Belabored Day

Monday, we took a momentary break from our hectic day- to-day lives of classes, jobs and whatnot to observe Labor Day, a holiday that, of course, supposedly celebrates work.

The actual meaning of Labor Day has kind of fallen to the wayside, but that meaning is as potent and powerful as ever. Around the world, working people celebrate May 1 as International Workers’ Day or Labor Day.

This is, of course, in response to the arrest, trial and execution of those who fought for the eight-hour workday in Chicago in 1886, following an event we refer to as the Haymarket Square Massacre (you can read more on that in my previous column, What May 1st Means at TheNews.org.)

But in the U.S., where May 1 is Loyalty Day and Law Day, we observe Labor Day the first Monday in September.

We observe Labor Day in September as a kind of commemoration of the workers who were killed in the 1894 Pullman Strike, in which a number of striking railroad workers were shot dead as the federal government moved to break the strike. President Grover Cleveland (a notoriously anti-labor President) declared Labor Day in September just days after the events of the Pullman Strike, and it has remained ever since.

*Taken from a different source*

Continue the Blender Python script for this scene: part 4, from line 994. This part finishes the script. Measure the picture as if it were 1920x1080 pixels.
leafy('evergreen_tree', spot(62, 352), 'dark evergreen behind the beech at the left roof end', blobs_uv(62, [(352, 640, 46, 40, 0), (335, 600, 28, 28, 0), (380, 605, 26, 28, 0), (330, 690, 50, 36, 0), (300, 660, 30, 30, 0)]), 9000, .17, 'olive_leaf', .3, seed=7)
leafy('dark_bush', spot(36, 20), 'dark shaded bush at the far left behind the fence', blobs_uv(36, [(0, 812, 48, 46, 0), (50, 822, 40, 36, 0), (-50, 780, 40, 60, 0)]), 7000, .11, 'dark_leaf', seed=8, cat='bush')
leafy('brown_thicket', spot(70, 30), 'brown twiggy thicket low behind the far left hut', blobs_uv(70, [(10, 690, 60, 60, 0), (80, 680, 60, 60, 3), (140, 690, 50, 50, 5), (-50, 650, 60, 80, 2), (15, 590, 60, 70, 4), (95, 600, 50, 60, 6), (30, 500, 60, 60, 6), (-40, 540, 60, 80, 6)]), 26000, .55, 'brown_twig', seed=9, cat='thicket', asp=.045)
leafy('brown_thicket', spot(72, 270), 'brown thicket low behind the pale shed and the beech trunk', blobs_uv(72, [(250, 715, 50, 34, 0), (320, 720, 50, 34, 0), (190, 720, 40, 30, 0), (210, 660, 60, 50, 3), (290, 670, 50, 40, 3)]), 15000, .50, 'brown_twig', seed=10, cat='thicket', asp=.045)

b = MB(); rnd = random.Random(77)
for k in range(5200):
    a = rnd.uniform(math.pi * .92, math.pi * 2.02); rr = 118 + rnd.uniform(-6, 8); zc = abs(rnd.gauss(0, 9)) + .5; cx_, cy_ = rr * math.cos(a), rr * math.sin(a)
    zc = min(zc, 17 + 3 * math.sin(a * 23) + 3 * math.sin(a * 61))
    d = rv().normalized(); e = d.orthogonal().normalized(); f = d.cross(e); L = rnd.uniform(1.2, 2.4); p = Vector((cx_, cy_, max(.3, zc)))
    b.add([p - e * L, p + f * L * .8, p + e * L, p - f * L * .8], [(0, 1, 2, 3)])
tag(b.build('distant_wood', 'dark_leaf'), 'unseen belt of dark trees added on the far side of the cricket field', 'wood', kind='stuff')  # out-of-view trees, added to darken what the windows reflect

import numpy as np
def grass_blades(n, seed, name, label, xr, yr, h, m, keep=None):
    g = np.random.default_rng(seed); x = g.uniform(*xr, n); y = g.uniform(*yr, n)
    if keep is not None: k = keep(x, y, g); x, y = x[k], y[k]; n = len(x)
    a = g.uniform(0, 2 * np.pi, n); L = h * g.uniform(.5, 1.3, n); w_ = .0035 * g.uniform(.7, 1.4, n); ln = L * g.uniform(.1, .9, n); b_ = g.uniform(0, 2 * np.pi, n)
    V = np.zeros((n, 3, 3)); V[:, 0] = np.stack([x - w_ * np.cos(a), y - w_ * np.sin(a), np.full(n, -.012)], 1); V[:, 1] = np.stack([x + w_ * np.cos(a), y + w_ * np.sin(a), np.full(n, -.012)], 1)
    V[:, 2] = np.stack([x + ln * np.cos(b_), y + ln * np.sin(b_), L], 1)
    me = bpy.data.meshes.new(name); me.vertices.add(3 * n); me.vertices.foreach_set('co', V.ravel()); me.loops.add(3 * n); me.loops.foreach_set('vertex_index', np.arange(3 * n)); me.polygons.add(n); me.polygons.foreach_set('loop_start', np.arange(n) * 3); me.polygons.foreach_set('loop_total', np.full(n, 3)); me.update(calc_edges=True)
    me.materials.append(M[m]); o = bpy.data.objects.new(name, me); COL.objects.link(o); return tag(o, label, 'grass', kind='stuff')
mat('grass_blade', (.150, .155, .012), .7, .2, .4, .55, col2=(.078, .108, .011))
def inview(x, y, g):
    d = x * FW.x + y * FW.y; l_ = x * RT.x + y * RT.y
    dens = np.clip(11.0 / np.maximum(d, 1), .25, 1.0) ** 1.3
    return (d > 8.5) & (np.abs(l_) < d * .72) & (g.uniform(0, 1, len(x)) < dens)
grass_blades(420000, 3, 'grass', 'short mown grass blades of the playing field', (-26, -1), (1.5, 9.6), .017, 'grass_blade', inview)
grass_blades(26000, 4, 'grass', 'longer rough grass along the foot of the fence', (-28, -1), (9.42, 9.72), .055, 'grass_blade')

Labor Day, now as then, is a reprieve from work, and a much needed one. We celebrate the contributions of hardworking American men and women from all walks of life on Labor Day – well, at least, we like to say we do.

I say ‘“we like to say we do” because Labor Day has ceased to be a celebration of those who work in these United States. It has become little more than a cruel joke.

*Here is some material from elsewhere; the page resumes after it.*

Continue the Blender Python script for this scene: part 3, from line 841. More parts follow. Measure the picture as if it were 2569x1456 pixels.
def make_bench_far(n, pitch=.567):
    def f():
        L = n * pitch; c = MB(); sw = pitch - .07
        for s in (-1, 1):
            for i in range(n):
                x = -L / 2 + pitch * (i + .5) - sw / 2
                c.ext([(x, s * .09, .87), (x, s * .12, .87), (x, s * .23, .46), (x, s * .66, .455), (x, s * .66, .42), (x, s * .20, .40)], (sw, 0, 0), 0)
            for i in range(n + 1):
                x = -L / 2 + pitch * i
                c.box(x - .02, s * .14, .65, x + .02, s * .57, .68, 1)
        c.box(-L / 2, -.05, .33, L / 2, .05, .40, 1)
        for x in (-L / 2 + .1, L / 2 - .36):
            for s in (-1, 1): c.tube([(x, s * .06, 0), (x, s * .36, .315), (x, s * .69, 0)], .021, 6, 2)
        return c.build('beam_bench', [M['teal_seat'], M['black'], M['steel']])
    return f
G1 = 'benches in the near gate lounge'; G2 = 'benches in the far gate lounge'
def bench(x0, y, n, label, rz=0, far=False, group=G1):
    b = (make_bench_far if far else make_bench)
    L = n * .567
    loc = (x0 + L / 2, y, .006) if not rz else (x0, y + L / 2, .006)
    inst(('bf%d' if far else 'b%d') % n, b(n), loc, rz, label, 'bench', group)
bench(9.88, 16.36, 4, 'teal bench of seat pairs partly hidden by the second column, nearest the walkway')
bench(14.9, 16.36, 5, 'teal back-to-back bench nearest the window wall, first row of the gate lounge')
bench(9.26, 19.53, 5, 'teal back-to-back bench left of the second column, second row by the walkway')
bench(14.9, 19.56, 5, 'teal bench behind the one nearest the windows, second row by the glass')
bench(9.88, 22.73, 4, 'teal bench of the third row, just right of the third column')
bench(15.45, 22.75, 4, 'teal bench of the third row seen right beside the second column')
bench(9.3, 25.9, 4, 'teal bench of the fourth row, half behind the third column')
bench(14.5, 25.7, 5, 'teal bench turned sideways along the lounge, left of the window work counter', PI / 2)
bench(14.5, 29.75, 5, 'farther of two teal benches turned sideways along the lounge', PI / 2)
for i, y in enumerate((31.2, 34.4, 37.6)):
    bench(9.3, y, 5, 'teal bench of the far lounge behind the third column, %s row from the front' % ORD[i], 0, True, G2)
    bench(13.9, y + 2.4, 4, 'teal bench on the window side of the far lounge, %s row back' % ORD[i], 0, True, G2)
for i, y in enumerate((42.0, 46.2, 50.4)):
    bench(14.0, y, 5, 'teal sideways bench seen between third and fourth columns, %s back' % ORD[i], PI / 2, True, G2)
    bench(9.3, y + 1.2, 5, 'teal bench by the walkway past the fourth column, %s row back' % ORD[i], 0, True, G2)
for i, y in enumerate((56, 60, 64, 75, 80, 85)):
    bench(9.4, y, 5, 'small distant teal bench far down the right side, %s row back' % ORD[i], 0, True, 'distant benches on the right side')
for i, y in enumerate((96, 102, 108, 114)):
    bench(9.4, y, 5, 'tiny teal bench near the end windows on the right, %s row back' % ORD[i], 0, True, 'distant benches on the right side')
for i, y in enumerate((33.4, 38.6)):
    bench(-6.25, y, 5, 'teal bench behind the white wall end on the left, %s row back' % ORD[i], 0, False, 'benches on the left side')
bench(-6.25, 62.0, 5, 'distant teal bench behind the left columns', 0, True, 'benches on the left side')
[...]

Honor labor? How can we begin to honor those who work if those who work cannot make ends meet? The minimum wage sits at $7.25, in spite of the fact that the cost of living continues to trend upward.

Americans who go to work every day are subjected to long hours or on the flipside, too few hours to make a living.

They are denied the right to a voice on the job – a concept so foreign to most of us that we can scarcely define a ‘union,’ or seem baffled when we see workers across the country walk out on strike demanding higher pay and better working conditions.

Health care is denied on the basis of ability to pay, even in 2013. Obamacare is not universal health insurance – and don’t let anyone tell you that it is. Even with expanded coverage, many Americans will still not have access to health insurance under the President’s plan.

Millions are without adequate food, housing and clothing even today. These are the men and women we fallaciously honor every Labor Day, and yet we insult them by doing absolutely nothing to help them improve their station in life.

Labor Day can either be an opportunity to push us toward a more humane society or a sick joke – but it cannot be both.

Devin Griggs is president of the Murray State College Democrats.